[TASK STATEMENT]:
Pick out each line containing the string "picture" and copy it.

[SOURCE MATERIAL]:
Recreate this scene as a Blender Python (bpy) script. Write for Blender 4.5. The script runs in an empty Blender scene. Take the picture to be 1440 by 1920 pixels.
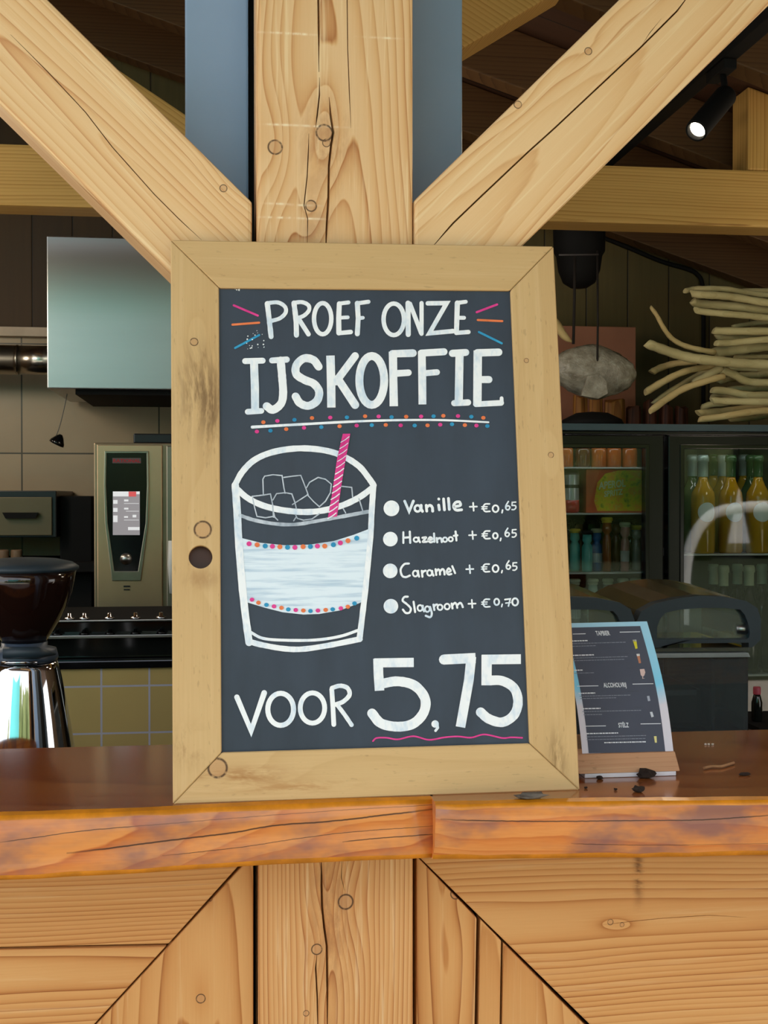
import bpy, bmesh, math, random
from math import sin, cos, tan, pi, radians as R
from mathutils import Vector, Matrix
sc = bpy.context.scene
COL = sc.collection
# ------------------------------------------------------------------ camera
F = 2300.0; YAW = 0.1275; PIT = -0.0125
CAM = Vector((0, -1.5, 1.4387))
FW = Vector((sin(YAW)*cos(PIT), cos(YAW)*cos(PIT), sin(PIT)))
RT = Vector((cos(YAW), -sin(YAW), 0)); UP = RT.cross(FW)
cd = bpy.data.cameras.new('camera'); cam = bpy.data.objects.new('camera', cd); COL.objects.link(cam)
cam.matrix_world = Matrix(((RT.x, UP.x, -FW.x, CAM.x), (RT.y, UP.y, -FW.y, CAM.y), (RT.z, UP.z, -FW.z, CAM.z), (0, 0, 0, 1)))
cd.sensor_fit = 'VERTICAL'; cd.sensor_height = 36.0; cd.lens = 36.0*F/1920; cd.clip_start = 0.05
sc.camera = cam
# ------------------------------------------------------------------ world, sun, exposure
w = bpy.data.worlds.new('world'); sc.world = w; w.use_nodes = True
nt = w.node_tree; nt.nodes.clear()
sky = nt.nodes.new('ShaderNodeTexSky'); sky.sky_type = 'NISHITA'; sky.sun_elevation = R(52); sky.sun_rotation = R(35)
sky.sun_disc = False; sky.air_density = 1.0; sky.dust_density = 1.6; sky.ozone_density = 1.0
bg = nt.nodes.new('ShaderNodeBackground'); bg.inputs[1].default_value = 0.30
out = nt.nodes.new('ShaderNodeOutputWorld')
cl_tc = nt.nodes.new('ShaderNodeTexCoord'); cl_n = nt.nodes.new('ShaderNodeTexNoise'); cl_n.inputs['Scale'].default_value = 3.0; cl_n.inputs['Detail'].default_value = 6
cl_r = nt.nodes.new('ShaderNodeMapRange'); cl_r.inputs[1].default_value = .38; cl_r.inputs[2].default_value = .58; cl_r.inputs[3].default_value = .45; cl_r.inputs[4].default_value = 1.0
cl_m = nt.nodes.new('ShaderNodeMix'); cl_m.data_type = 'RGBA'; cl_m.inputs[7].default_value = (3.8, 3.72, 3.62, 1)      # thin bright cloud
nt.links.new(cl_tc.outputs['Generated'], cl_n.inputs['Vector']); nt.links.new(cl_n.outputs[0], cl_r.inputs[0]); nt.links.new(cl_r.outputs[0], cl_m.inputs[0])
nt.links.new(sky.outputs[0], cl_m.inputs[6]); nt.links.new(cl_m.outputs[2], bg.inputs[0]); nt.links.new(bg.outputs[0], out.inputs[0])
sl = bpy.data.lights.new('sun', 'SUN'); sl.energy = 4.0; sl.angle = R(0.6); sl.color = (1, .95, .86)
sun = bpy.data.objects.new('sun', sl); COL.objects.link(sun)
sun.rotation_euler = Vector((-0.35, -0.55, -1.0)).to_track_quat('-Z', 'Y').to_euler(); sun.location = (2, 2, 8)
vs = sc.view_settings; vs.view_transform = 'Standard'; vs.look = 'None'; vs.gamma = 1.0; vs.use_curve_mapping = False
sc.display_settings.display_device = 'sRGB'
vs.exposure = 1.0
sc.cycles.max_bounces = 10; sc.cycles.transparent_max_bounces = 24; sc.cycles.caustics_reflective = False; sc.cycles.caustics_refractive = False
sc.cycles.sample_clamp_indirect = 6.0

# ------------------------------------------------------------------ picture point -> place point
def ray(px, py): return FW*F + RT*(px-720) + UP*(960-py)
def P(px, py, Y):
    d = ray(px, py); return CAM + d*((Y-CAM.y)/d.y)
def PZ(px, py, Z):
    d = ray(px, py); return CAM + d*((Z-CAM.z)/d.z)
def PP(px, py, O, n):
    d = ray(px, py); return CAM + d*((O-CAM).dot(n)/d.dot(n))

# ------------------------------------------------------------------ colours and node helpers
def lin(c): return c/12.92 if c <= .04045 else ((c+.055)/1.055)**2.4
def rgb(r, g, b): return (lin(r/255), lin(g/255), lin(b/255), 1)
class N:
    """small expression builder on a material's node tree"""
    def __init__(s, name):
        s.m = bpy.data.materials.new(name); s.m.use_nodes = True
        s.t = s.m.node_tree; s.t.nodes.clear()
        s.out = s.t.nodes.new('ShaderNodeOutputMaterial')
    def nd(s, typ, **k):
        n = s.t.nodes.new(typ)
        for a, b in k.items(): setattr(n, a, b)
        return n
    def put(s, v, sock):
        if isinstance(v, E): s.t.links.new(v.s, sock)
        elif isinstance(v, bpy.types.NodeSocket): s.t.links.new(v, sock)
        else: sock.default_value = v
    def math(s, op, *a, clamp=False):
        n = s.nd('ShaderNodeMath', operation=op, use_clamp=clamp)
        for i, v in enumerate(a): s.put(v, n.inputs[i])
        return E(s, n.outputs[0])
    def coord(s, L=(0, 0, 0)):
        n = s.nd('ShaderNodeTexCoord'); a = s.nd('ShaderNodeVectorMath', operation='ADD')
        s.t.links.new(n.outputs['Object'], a.inputs[0]); a.inputs[1].default_value = L
        return a.outputs[0]
    def dot(s, v, ax):
        n = s.nd('ShaderNodeVectorMath', operation='DOT_PRODUCT'); s.t.links.new(v, n.inputs[0]); n.inputs[1].default_value = ax
        return E(s, n.outputs['Value'])
    def vec(s, x, y, z):
        n = s.nd('ShaderNodeCombineXYZ')
        for i, v in enumerate((x, y, z)): s.put(v, n.inputs[i])
        return n.outputs[0]
    def noise(s, v, scale=1, detail=2, rough=.5):
        n = s.nd('ShaderNodeTexNoise'); s.t.links.new(v, n.inputs['Vector'])
        n.inputs['Scale'].default_value = scale; n.inputs['Detail'].default_value = detail; n.inputs['Roughness'].default_value = rough
        return E(s, n.outputs[0])
    def white(s, x):
        n = s.nd('ShaderNodeTexWhiteNoise', noise_dimensions='1D'); s.put(x, n.inputs['W']); return E(s, n.outputs[0])
    def mapr(s, x, a, b, c=0., d=1.):
        n = s.nd('ShaderNodeMapRange', interpolation_type='SMOOTHSTEP'); s.put(x, n.inputs[0])
        for i, v in enumerate((a, b, c, d)): n.inputs[i+1].default_value = v
        return E(s, n.outputs[0])
    def ramp(s, x, stops):
        n = s.nd('ShaderNodeValToRGB'); s.put(x, n.inputs[0]); e = n.color_ramp.elements
        while len(e) < len(stops): e.new(.5)
        for i, (p, c) in enumerate(stops): e[i].position = p; e[i].color = c
        return n.outputs[0]
    def mix(s, f, a, b, mode='MIX'):
        n = s.nd('ShaderNodeMix', data_type='RGBA', blend_type=mode)
        s.put(f, n.inputs[0]); s.put(a, n.inputs[6]); s.put(b, n.inputs[7]); return n.outputs[2]
    def bsdf(s, col, rough=.5, metal=0., coat=0., bump=None, bstr=.2, bdist=.001, spec=.5, emit=None, estr=0., trans=0., ior=1.45, aniso=0., alpha=1., sheen=0.):
        n = s.nd('ShaderNodeBsdfPrincipled'); s.put(col, n.inputs['Base Color']); s.put(rough, n.inputs['Roughness']); s.put(metal, n.inputs['Metallic'])
        n.inputs['Coat Weight'].default_value = coat; n.inputs['Coat Roughness'].default_value = .12; n.inputs['Specular IOR Level'].default_value = spec
        n.inputs['Transmission Weight'].default_value = trans; n.inputs['IOR'].default_value = ior; n.inputs['Anisotropic'].default_value = aniso
        n.inputs['Alpha'].default_value = alpha
        if emit is not None: s.put(emit, n.inputs['Emission Color']); n.inputs['Emission Strength'].default_value = estr
        if bump is not None:
            b = s.nd('ShaderNodeBump'); b.inputs['Strength'].default_value = bstr; b.inputs['Distance'].default_value = bdist
            s.put(bump, b.inputs['Height']); s.t.links.new(b.outputs[0], n.inputs['Normal'])
        s.t.links.new(n.outputs[0], s.out.inputs[0]); s.b = n
        return s.m
class E:
    def __init__(s, n, sock): s.n = n; s.s = sock
    def __add__(s, o): return s.n.math('ADD', s, o)
    __radd__ = __add__
    def __sub__(s, o): return s.n.math('SUBTRACT', s, o)
    def __rsub__(s, o): return s.n.math('SUBTRACT', o, s)
    def __mul__(s, o): return s.n.math('MULTIPLY', s, o)
    __rmul__ = __mul__
    def __truediv__(s, o): return s.n.math('DIVIDE', s, o)
    def __pow__(s, o): return s.n.math('POWER', s, o)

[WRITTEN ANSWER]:
Recreate this scene as a Blender Python (bpy) script. Write for Blender 4.5. The script runs in an empty Blender scene. Take the picture to be 1440 by 1920 pixels.
# ------------------------------------------------------------------ picture point -> place point